The Internet is running out of telephone numbers (the simplest possible analogy). Around 2010/11 there will be no free numbers left. Sure, there are quite a lot of unused numbers we can re-use but with the Internet growing as it is we will exhaust those recycled numbers as well pretty quickly. (Each telephone number (”IP Address”) identifies a computer on the Internet, it allows you to Skype your grandmother in Europe, or read a web page found on a server in Israel).
A simple solution exists: add more numbers.
The current system (called IPv4) has been around since the 1980’s and is theoretically able to handle some 4,2 billion Internet addresses (2^32) which is amazingly not quite enough. The new system (called IPv6) offers 2^128 addresses; which is an unpronounceable large number. (If you would like to REALLY connect the planet, IPv6 provides many thousands of possible addresses for every square meter of the planet).
The best thing of all, when you browse the web you won’t notice a thing different. You don’t even need a new telephone book. Just type “www.google.com” and everyone’s favorite search engine pops up.
Well that was easy, so why is everyone panicking?
That is because Google will likely be one of the few websites that will pop-up; just about 1.2% of the worlds Internet sites is currently prepared for the change-over.
IPv6 is the new protocol and it has been around since 1996. The problem is that there is no simple way to go from the old system (IPv4) to the new one (IPv6).
As we spend the last two decades building the Internet using the old and familiar IPv4 protocol few paid attention to the fact that the supply of addresses was running out fast. As such all major players (Internet Service Providers (ISP), Web Hosting Providers, Domain Name Registrars) have made woefully little progress. Sure, there have been conferences, work shops and in the past decade most pressing technical problems have been worked out. But actual implementation has been lacking and in many cases never came beyond the status of a demo project.
As no internet users needed IPv6, ISPs didn’t invest in providing it. With no IPv6 visitors, websites were not designed to support IPv6. With no need for IPv6 websites, domain name providers didn’t invest in providing the technical solutions necessary to support IPv6 domain names.
Most personal computers however have little problem with IPv6. Your Windows XP/Linux/MacOs machine has had all the right software for years.
Your ADSL modem, home wireless router and other equipment however are unlikely to support it. The same for companies, big and small worldwide. Few have made the investments in time and money to buy the (often more expensive) hardware. So their internal networks, network printers and other devices are unlikely to fully support IPv6.
If you have ever seen a dotted Internet address (like: 10.0.0.100) you should realize that there is an awful lot of software out there that assumes that this is the only valid form for an Internet address. An IPv6 address is much longer and is in a different format.
This sounds like the year 2000 bug all over again….
But the good thing is no airplanes will fall from the sky, trains will continue to run and you can still book that flight to the Bahamas through your favorite discount travel agency. When the world runs out of addresses, things will continue to run.
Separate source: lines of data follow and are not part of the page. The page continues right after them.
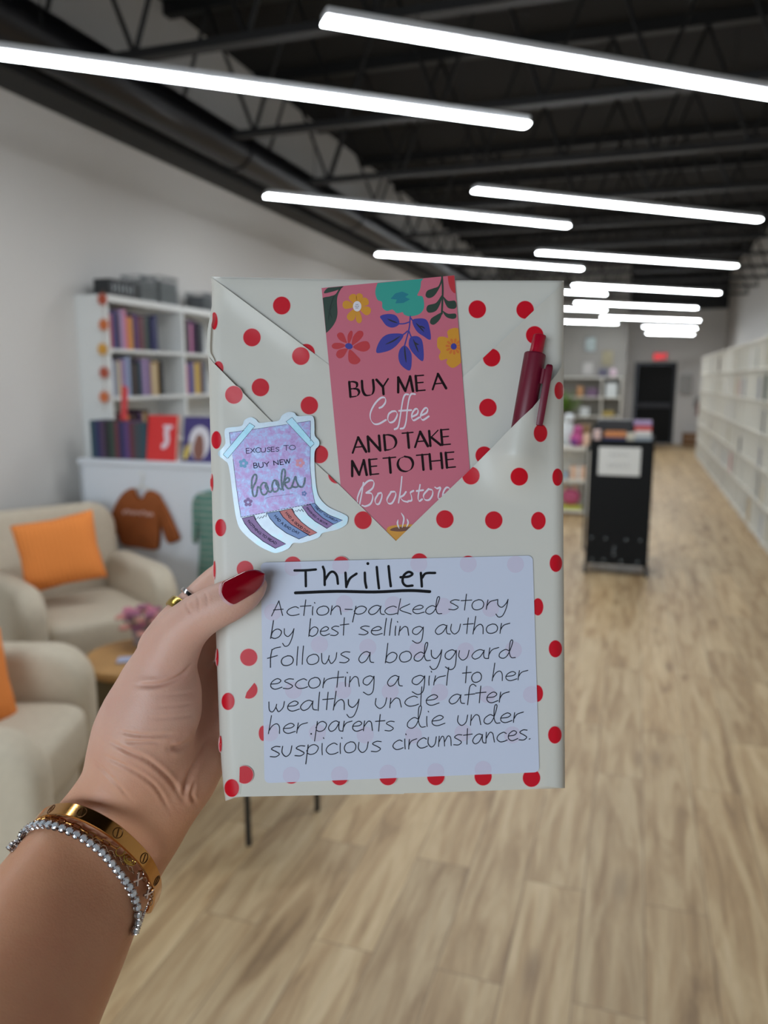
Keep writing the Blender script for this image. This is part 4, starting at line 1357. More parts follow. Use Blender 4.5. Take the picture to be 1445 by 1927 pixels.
LOW = {  # handwriting, baseline 0, x-height 1
 'a': (1.0, [[(.75, .85), (.5, 1), (.2, .8), (.02, .35), (.2, .02), (.5, .2), (.72, .75), (.76, .92)], [(.75, .8), (.74, .4), (.82, .08), (1.02, .02)]]),
 'b': (.82, [[(.08, 1.9), (.04, .9), (0, 0)], [(0, .1), (.1, .7), (.4, 1), (.68, .75), (.6, .25), (.3, 0), (.02, .12)]]),
 'c': (.82, [[(.72, .85), (.5, 1), (.15, .75), (.03, .35), (.25, .02), (.55, .02), (.8, .15)]]),
 'd': (1.02, [[(.62, .78), (.4, .92), (.1, .62), (.05, .2), (.3, 0), (.55, .3), (.74, 1.1), (.82, 1.75), (.74, 1.9), (.66, 1.6), (.66, .6), (.8, .06), (1.05, .04)]]),
 'e': (.82, [[(.05, .5), (.5, .55), (.68, .8), (.45, 1), (.12, .7), (.08, .25), (.35, 0), (.78, .18)]]),
 'f': (.7, [[(.7, 1.65), (.5, 1.85), (.3, 1.6), (.25, .6), (.22, -.1)], [(0, .85), (.65, .92)]]),
 'g': (.88, [[(.7, .85), (.45, 1), (.12, .75), (.08, .3), (.35, .1), (.6, .5), (.72, .92)], [(.73, .95), (.75, .2), (.7, -.6), (.45, -.88), (.12, -.6)]]),
 'h': (.82, [[(.1, 1.85), (.05, .9), (0, 0)], [(.02, .3), (.2, .8), (.45, 1), (.62, .7), (.66, 0)]]),
 'i': (.34, [[(.1, 1), (.1, .5), (.13, 0)], [(.17, 1.5), (.2, 1.42)]]),
 'k': (.88, [[(.1, 1.9), (.05, .9), (.02, 0)], [(.7, 1.25), (.12, .6), (.85, 0.02)]]),
 'l': (.34, [[(.12, 1.8), (.1, .9), (.1, 0)]]),
 'm': (1.1, [[(.05, 1), (.02, .5), (0, 0)], [(.02, .4), (.25, .95), (.4, .8), (.45, 0)], [(.45, .4), (.7, .95), (.9, .75), (.95, 0)]]),
 'n': (.82, [[(.05, 1), (.03, .5), (.02, 0)], [(.03, .4), (.3, .95), (.52, .85), (.6, .4), (.66, 0)]]),
 'o': (.9, [[(.42, 1), (.14, .82), (.03, .45), (.15, .08), (.42, 0), (.7, .2), (.76, .6), (.62, .92), (.4, 1)]]),
 'p': (.9, [[(.1, 1), (.06, .2), (0, -.9)], [(.03, .4), (.2, .85), (.5, 1), (.76, .7), (.62, .2), (.3, .03), (.06, .18)]]),
 'r': (.66, [[(.1, 1), (.07, .5), (.05, 0)], [(.05, .3), (.25, .8), (.65, 1)]]),
 's': (.76, [[(.65, .95), (.35, 1), (.1, .78), (.38, .52), (.62, .25), (.4, 0), (.04, .05)]]),
 't': (.68, [[(.3, 1.7), (.28, .8), (.27, 0)], [(0, 1), (.66, 1.06)]]),
 'u': (.82, [[(.05, 1), (.03, .4), (.28, 0), (.55, .3), (.64, 1)]]),
 'w': (1.12, [[(.02, 1), (.08, .2), (.28, 0), (.45, .4), (.5, .75)], [(.48, .4), (.65, 0), (.9, .4), (.96, 1)]]),
 'y': (.86, [[(.05, 1), (.1, .45), (.35, .2), (.6, .6), (.7, 1)], [(.7, 1), (.63, .1), (.45, -.65), (.2, -.8), (.02, -.5)]]),
 'A': (.9, [[(0, -.05), (.36, 1.65)], [(.36, 1.65), (.68, 0)], [(.08, .62), (.68, .7)]]),
 'F': (.78, [[(.72, 1.8), (.4, 1.72), (.2, 1.55)], [(.2, 1.6), (.14, .8), (.16, -.15)], [(-.05, .75), (.55, .98)]]),
 '-': (.6, [[(.05, .58), (.5, .54)]]),
 '.': (.3, [[(.05, .02), (.12, .06)]]),
}
CAP = {  # plain capitals, cap height 1
 'A': (.9, [[(0, 0), (.4, 1)], [(.4, 1), (.8, 0)], [(.14, .36), (.66, .36)]]),
 'B': (.76, [[(.06, 1), (.06, 0)], [(.06, 1), (.3, .99), (.5, .88), (.48, .64), (.3, .54), (.06, .53)], [(.3, .53), (.52, .46), (.6, .26), (.48, .05), (.28, 0), (.06, 0)]]),
 'C': (.8, [[(.74, .82), (.5, 1), (.2, .86), (.05, .5), (.2, .12), (.5, 0), (.74, .16)]]),
 'D': (.9, [[(.06, 1), (.06, 0)], [(.06, 1), (.34, .99), (.62, .84), (.74, .5), (.62, .16), (.34, .01), (.06, 0)]]),
 'E': (.7, [[(.06, 1), (.06, 0)], [(.06, 1), (.54, 1)], [(.06, .53), (.48, .53)], [(.06, 0), (.56, 0)]]),
 'F': (.58, [[(.06, 1), (.06, 0)], [(.06, 1), (.52, 1)], [(.06, .53), (.45, .53)]]),
 'G': (.84, [[(.76, .82), (.5, 1), (.2, .86), (.05, .5), (.2, .12), (.5, 0), (.76, .14), (.76, .44)], [(.5, .44), (.78, .44)]]),
 'H': (.96, [[(.06, 1), (.06, 0)], [(.74, 1), (.74, 0)], [(.06, .52), (.74, .52)]]),
 'I': (.28, [[(.1, 1), (.1, 0)]]),
 'K': (.74, [[(.06, 1), (.06, 0)], [(.62, 1), (.08, .5)], [(.16, .56), (.7, 0)]]),
 'L': (.58, [[(.06, 1), (.06, 0), ], [(.06, 0), (.52, 0)]]),
 'M': (1.1, [[(.1, 1), (.02, 0)], [(.1, 1), (.46, .06)], [(.46, .06), (.82, 1)], [(.82, 1), (.92, 0)]]),
 'N': (.98, [[(.07, 0), (.07, 1)], [(.07, 1), (.74, 0)], [(.74, 0), (.74, 1)]]),
 'O': (.94, [[(.45, 1), (.16, .86), (.04, .5), (.16, .14), (.45, 0), (.74, .14), (.86, .5), (.74, .86), (.45, 1)]]),
 'R': (.7, [[(.06, 1), (.06, 0)], [(.06, 1), (.34, .99), (.54, .88), (.52, .62), (.32, .5), (.06, .48)], [(.28, .5), (.66, 0)]]),
 'S': (.62, [[(.52, .86), (.3, 1), (.08, .8), (.28, .54), (.52, .3), (.34, .01), (.04, .12)]]),
 'T': (.72, [[(.34, 1), (.34, 0)], [(0, 1), (.68, 1)]]),
 'U': (.94, [[(.06, 1), (.06, .4), (.18, .06), (.4, 0), (.62, .08), (.73, .4), (.73, 1)]]),
 'W': (1.0, [[(0, 1), (.24, 0)], [(.24, 0), (.46, .9)], [(.46, .9), (.7, 0)], [(.7, 0), (.94, 1)]]),
 'X': (.74, [[(.04, 1), (.66, 0)], [(.64, 1), (.02, 0)]]),
 'Y': (.74, [[(0, 1), (.35, .48)], [(.7, 1), (.35, .48)], [(.35, .48), (.35, 0)]]),
 '!': (.28, [[(.1, 1), (.1, .3)], [(.1, .05), (.1, 0)]]),
 ' ': (.45, []),
}
def word(mb, txt, x0, y0, x1, y1, xh, width, mi, z, font=LOW, nib=None, lean=0.0, jitter=0.0, curved=True):
    adv = sum(font[c][0] for c in txt)
    last = font[txt[-1]][0]
    tot = adv - 0.12 * last
    L = math.hypot(x1 - x0, y1 - y0)
    sx = L / tot
    dx, dy = (x1 - x0) / L, (y1 - y0) / L
    u = 0.0
    rj = random.Random(hash(len(txt)) + int(x0 * 3 + y0))
    for c in txt:
        a, strokes = font[c]
        j = rj.uniform(-jitter, jitter)
        hs = 1 + rj.uniform(-jitter, jitter)
        for s_ in strokes:
            pts = []
            for px, py in s_:
                lx = (u + px + lean * py) * sx
                ly = (py * hs + j * 0.5) * xh
                pts.append((x0 + lx * dx + ly * dy, y0 + lx * dy - ly * dx))
            ribbon(mb, pts, width, mi, z, nib, smooth=6 if len(pts) > 2 else 0, curved=curved)
        u += a

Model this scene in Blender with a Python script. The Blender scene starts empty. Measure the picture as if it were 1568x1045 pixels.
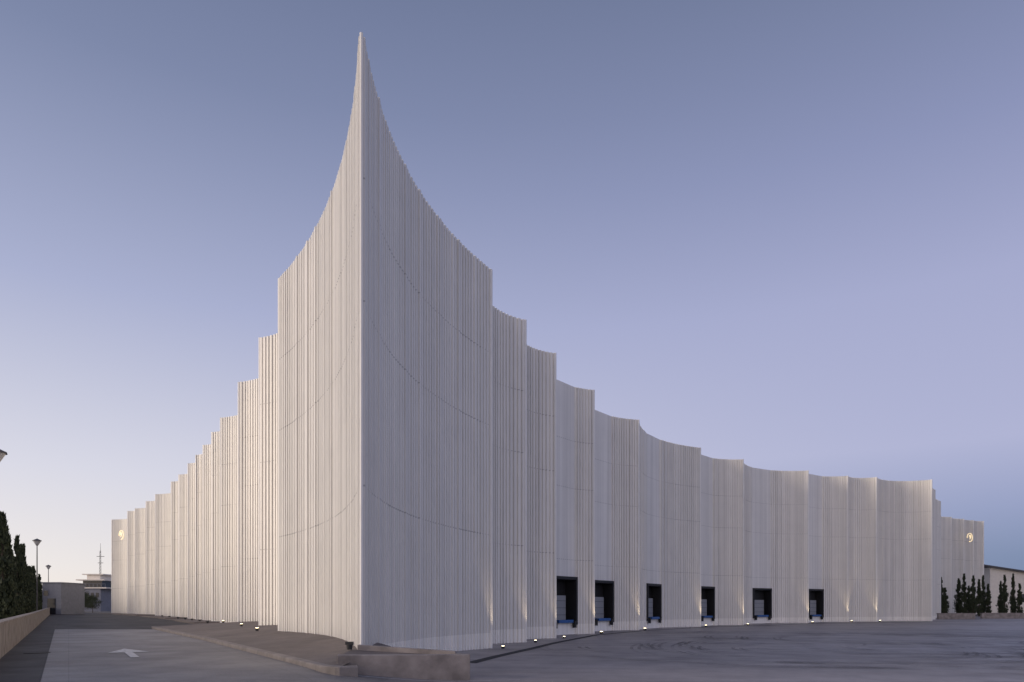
import bpy, bmesh, math, random
from mathutils import Vector, Matrix
random.seed(7)
scene = bpy.context.scene
def lin(c):
    c=c/255.0
    return c/12.92 if c<=0.04045 else ((c+0.055)/1.055)**2.4
def rgb(r,g,b): return (lin(r),lin(g),lin(b),1)

# ---------------------------------------------------------------- helpers
def new_mat(name, base=(0.5,0.5,0.5), rough=0.6, metal=0.0, var=0.15, scale=2.0, bump=0.0, bscale=20, emis=None, estr=0, spec=0.5):
    m=bpy.data.materials.new(name); m.use_nodes=True
    nt=m.node_tree; b=nt.nodes['Principled BSDF']
    b.inputs['Roughness'].default_value=rough; b.inputs['Metallic'].default_value=metal
    b.inputs['Specular IOR Level'].default_value=spec
    tc=nt.nodes.new('ShaderNodeTexCoord')
    n=nt.nodes.new('ShaderNodeTexNoise'); n.inputs['Scale'].default_value=scale; n.inputs['Detail'].default_value=8
    nt.links.new(tc.outputs['Object'],n.inputs['Vector'])
    r=nt.nodes.new('ShaderNodeValToRGB')
    lo=[max(0,c*(1-var)) for c in base]; hi=[min(1,c*(1+var)) for c in base]
    r.color_ramp.elements[0].position=0.3; r.color_ramp.elements[1].position=0.7
    r.color_ramp.elements[0].color=(*lo,1); r.color_ramp.elements[1].color=(*hi,1)
    nt.links.new(n.outputs['Fac'],r.inputs['Fac']); nt.links.new(r.outputs['Color'],b.inputs['Base Color'])
    if bump>0:
        n2=nt.nodes.new('ShaderNodeTexNoise'); n2.inputs['Scale'].default_value=bscale; n2.inputs['Detail'].default_value=6
        nt.links.new(tc.outputs['Object'],n2.inputs['Vector'])
        bp=nt.nodes.new('ShaderNodeBump'); bp.inputs['Strength'].default_value=bump; bp.inputs['Distance'].default_value=0.02
        nt.links.new(n2.outputs['Fac'],bp.inputs['Height']); nt.links.new(bp.outputs['Normal'],b.inputs['Normal'])
    if emis:
        b.inputs['Emission Color'].default_value=(*emis,1); b.inputs['Emission Strength'].default_value=estr
    return m

def mesh_obj(name, verts, faces, mats, parent=None, smooth=False, midx=None):
    me=bpy.data.meshes.new(name); me.from_pydata([tuple(v) for v in verts],[],faces); me.update()
    if not isinstance(mats,(list,tuple)): mats=[mats]
    for m in mats: me.materials.append(m)
    if midx:
        for p,i in zip(me.polygons,midx): p.material_index=i
    if smooth:
        for p in me.polygons: p.use_smooth=True
    o=bpy.data.objects.new(name,me); scene.collection.objects.link(o)
    if parent: o.parent=parent
    return o
def empty(name, loc=(0,0,0), rotz=0):
    e=bpy.data.objects.new(name,None); e.location=loc; e.rotation_euler=(0,0,rotz); scene.collection.objects.link(e); return e

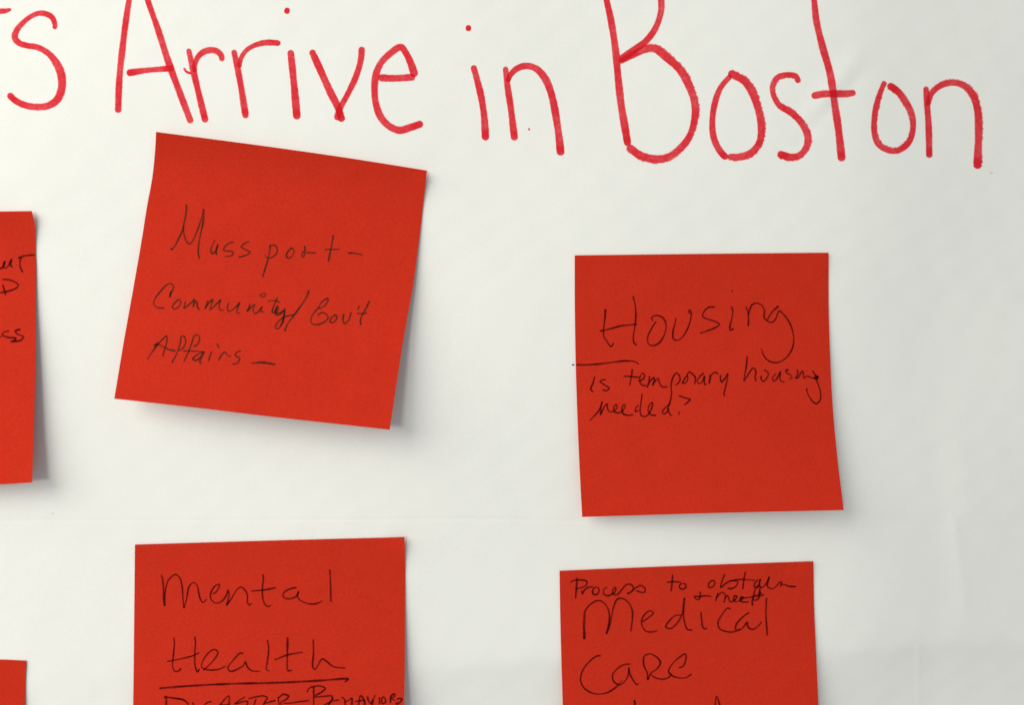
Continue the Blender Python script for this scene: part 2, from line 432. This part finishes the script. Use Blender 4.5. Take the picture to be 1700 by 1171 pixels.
# ------------------------------------------------------------------ sticky notes
def inv_bilinear(px, py, c):
    """(s, t) of a pixel in the quad TL TR BR BL"""
    s = t = 0.5
    (x0, y0), (x1, y1), (x2, y2), (x3, y3) = c
    for _ in range(8):
        fx = (1 - s) * (1 - t) * x0 + s * (1 - t) * x1 + s * t * x2 + (1 - s) * t * x3 - px
        fy = (1 - s) * (1 - t) * y0 + s * (1 - t) * y1 + s * t * y2 + (1 - s) * t * y3 - py
        a = -(1 - t) * x0 + (1 - t) * x1 + t * x2 - t * x3; b = -(1 - s) * x0 - s * x1 + s * x2 + (1 - s) * x3
        c_ = -(1 - t) * y0 + (1 - t) * y1 + t * y2 - t * y3; d = -(1 - s) * y0 - s * y1 + s * y2 + (1 - s) * y3
        det = a * d - b * c_
        s -= (fx * d - b * fy) / det; t -= (a * fy - c_ * fx) / det
    return s, t
def poly_at(pts, f):
    """smooth curve through edge points, by arc length fraction f"""
    rs = [(p[0], p[1], 0) for p in pts]
    rs = resample(rs, 6) if len(rs) > 2 else rs
    S = [0.0]
    for i in range(1, len(rs)): S.append(S[-1] + math.hypot(rs[i][0] - rs[i - 1][0], rs[i][1] - rs[i - 1][1]))
    out = []
    for q in f:
        s = q * S[-1]; i = 1
        while i < len(S) - 1 and S[i] < s: i += 1
        k = (s - S[i - 1]) / max(1e-9, S[i] - S[i - 1])
        out.append((rs[i - 1][0] + (rs[i][0] - rs[i - 1][0]) * k, rs[i - 1][1] + (rs[i][1] - rs[i - 1][1]) * k))
    return out
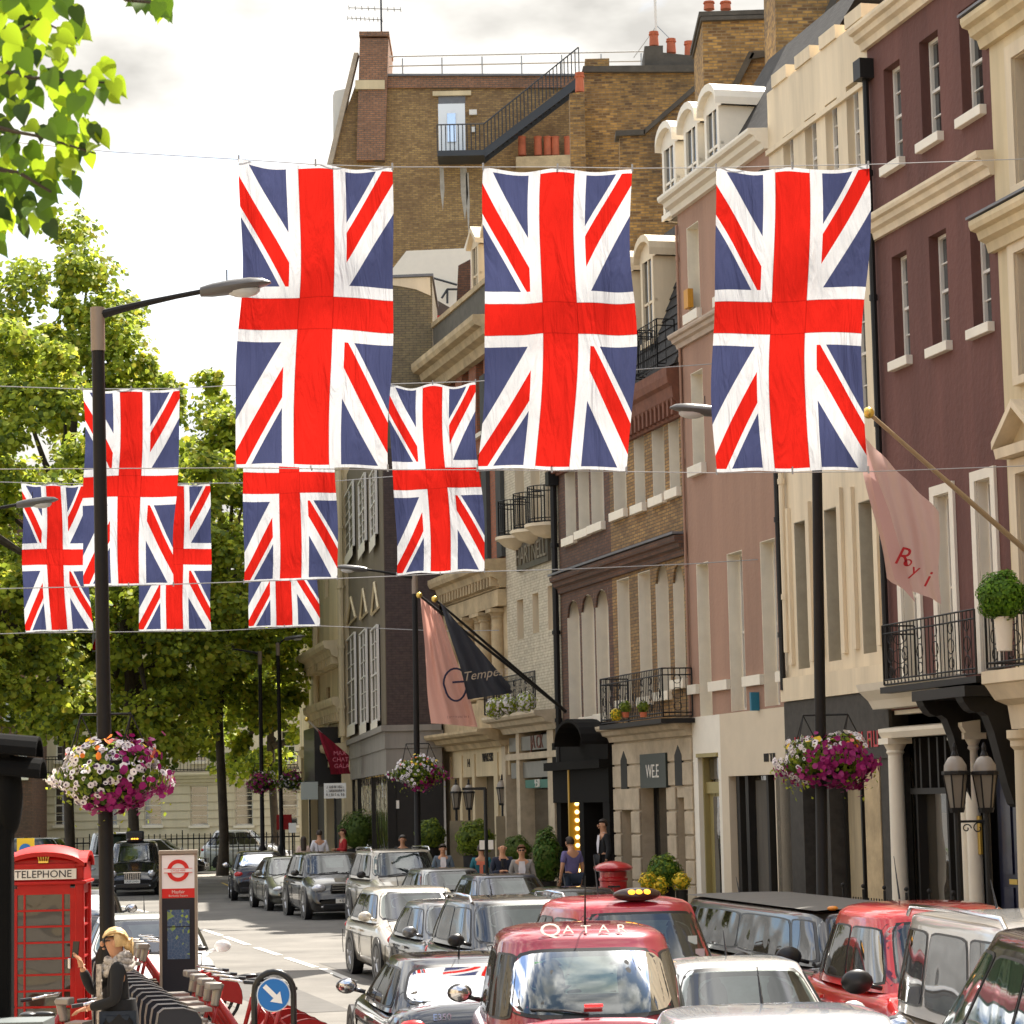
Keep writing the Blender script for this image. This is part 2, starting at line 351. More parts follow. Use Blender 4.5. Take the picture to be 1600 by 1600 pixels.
def window(F, parent, u0, u1, z0, z1, rd, arch=False, reveal=None, frame=frame_white, rows=4, cols=2, sill=True, sillm=None, glassm=None, surround=0, name='window', sash=True, sill_h=.13, sill_off=.12):
    mb = MB(); fw = .055
    B = lambda a, b, c, d, o0, o1: F.box(mb, a, b, c, d, o0, o1)
    B(u0, u0+fw, z0, z1, -rd-.05, -rd+.03); B(u1-fw, u1, z0, z1, -rd-.05, -rd+.03)
    B(u0+fw, u1-fw, z1-fw, z1, -rd-.05, -rd+.028); B(u0+fw, u1-fw, z0, z0+fw*1.3, -rd-.05, -rd+.028)
    zm = (z0+z1)/2
    if sash: B(u0+fw, u1-fw, zm-.025, zm+.025, -rd-.05, -rd+.02)
    for c in range(1, cols):
        uc = u0+(u1-u0)*c/cols; B(uc-.012, uc+.012, z0+fw, z1-fw, -rd-.04, -rd+.005)
    for r in range(1, rows):
        if sash and r*2 == rows: continue
        zc = z0+(z1-z0)*r/rows; B(u0+fw, u1-fw, zc-.011, zc+.011, -rd-.038, -rd+.004)
    mis = 0
    if reveal is not None:      # painted reveal lining
        t = .012
        F.box(mb, u0, u0+t, z0, z1, -rd, -.002, 1); F.box(mb, u1-t, u1, z0, z1, -rd, -.002, 1); F.box(mb, u0+t, u1-t, z1-t, z1, -rd, -.002, 1)
    if surround:
        F.box(mb, u0-surround, u0, z0-.02, z1+surround, 0.002, .05, 1); F.box(mb, u1, u1+surround, z0-.02, z1+surround, 0.002, .05, 1)
        F.box(mb, u0, u1, z1, z1+surround, 0.002, .05, 1)
    w = mb.build(name, [frame, reveal or sillm or frame], parent)
    g = MB(); F.box(g, u0+.01, u1-.01, z0+.01, z1-.01, -rd-.06, -rd-.03); g.build('pane', glassm or glass, w)
    if sill:
        s_ = MB(); F.box(s_, u0-.08, u1+.08, z0-sill_h, z0, -rd+.04, sill_off); s_.build('sill', sillm or white_paint, w, bevel=.01)
    return w

def wall(F, parent, u0, u1, z0, z1, holes, rd, mtl, back=10.0, name='wall', thick=None, far_return=True, revealmat=True):
    """skin with openings, reveals, and the block behind; holes (u0,u1,z0,z1,arch)"""
    mb = MB(); us = sorted({u0, u1, *[h[0] for h in holes], *[h[1] for h in holes]}); zs = sorted({z0, z1, *[h[2] for h in holes], *[h[3] for h in holes]})
    us = [u for u in us if u0 <= u <= u1]; zs = [z for z in zs if z0 <= z <= z1]
    for a, b in zip(us, us[1:]):
        for c, d in zip(zs, zs[1:]):
            um, zm = (a+b)/2, (c+d)/2
            if any(h[0] < um < h[1] and h[2] < zm < h[3] for h in holes): continue
            mb.quad(F.P(a, c), F.P(b, c), F.P(b, d), F.P(a, d))
    for h in holes:
        a, b, c, d = h[:4]; r = -rd-.06
        mb.quad(F.P(a, c), F.P(a, d), F.P(a, d, r), F.P(a, c, r)); mb.quad(F.P(b, c), F.P(b, c, r), F.P(b, d, r), F.P(b, d))
        mb.quad(F.P(a, d), F.P(b, d), F.P(b, d, r), F.P(a, d, r)); mb.quad(F.P(a, c), F.P(a, c, r), F.P(b, c, r), F.P(b, c))
        if len(h) > 4 and h[4]:     # segmental or round head
            rise = h[4]; n = 8; w = (b-a)/2
            for k in range(n):
                x0 = -1+2*k/n; x1 = -1+2*(k+1)/n; q0 = d-rise*(1-math.sqrt(max(0, 1-x0*x0))); q1 = d-rise*(1-math.sqrt(max(0, 1-x1*x1)))
                A = a+w*(1+x0); Bq = a+w*(1+x1)
                mb.quad(F.P(A, q0, .003), F.P(Bq, q1, .003), F.P(Bq, d+.001, .003), F.P(A, d+.001, .003))
                mb.quad(F.P(A, q0, .003), F.P(Bq, q1, .003), F.P(Bq, q1, -.05), F.P(A, q0, -.05))
    r = -rd-.07
    # block
    P = F.P
    mb.quad(P(u0, z0), P(u0, z1), P(u0, z1, -back), P(u0, z0, -back)); mb.quad(P(u1, z0), P(u1, z1), P(u1, z1, -back), P(u1, z0, -back))
    mb.quad(P(u0, z1), P(u1, z1), P(u1, z1, -back), P(u0, z1, -back)); mb.quad(P(u0, z0, -back), P(u1, z0, -back), P(u1, z1, -back), P(u0, z1, -back))
    mb.quad(P(u0, z0, r), P(u1, z0, r), P(u1, z1, r), P(u0, z1, r))
    return mb.build(name, mtl, parent)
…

Growth however will become more expensive. Many places on the planet need more addresses as millions/billions of new people come online. Thus creating a shortage, driving up the cost of connecting people to the internet.
What will happen next ?
Nobody knows. Many things need to happen simultaneously for IPv6 to become a reality. On the positive side, most of the groundwork has been laid. What lacks is the practical implementation by everyone involved.
A very big part of the task ahead is in education. Making the right people aware of the problem, solutions and correct approaches.
Your telephone company only had to worry about its own area when it expanded its telephone numbers — with this change over the whole world is involved.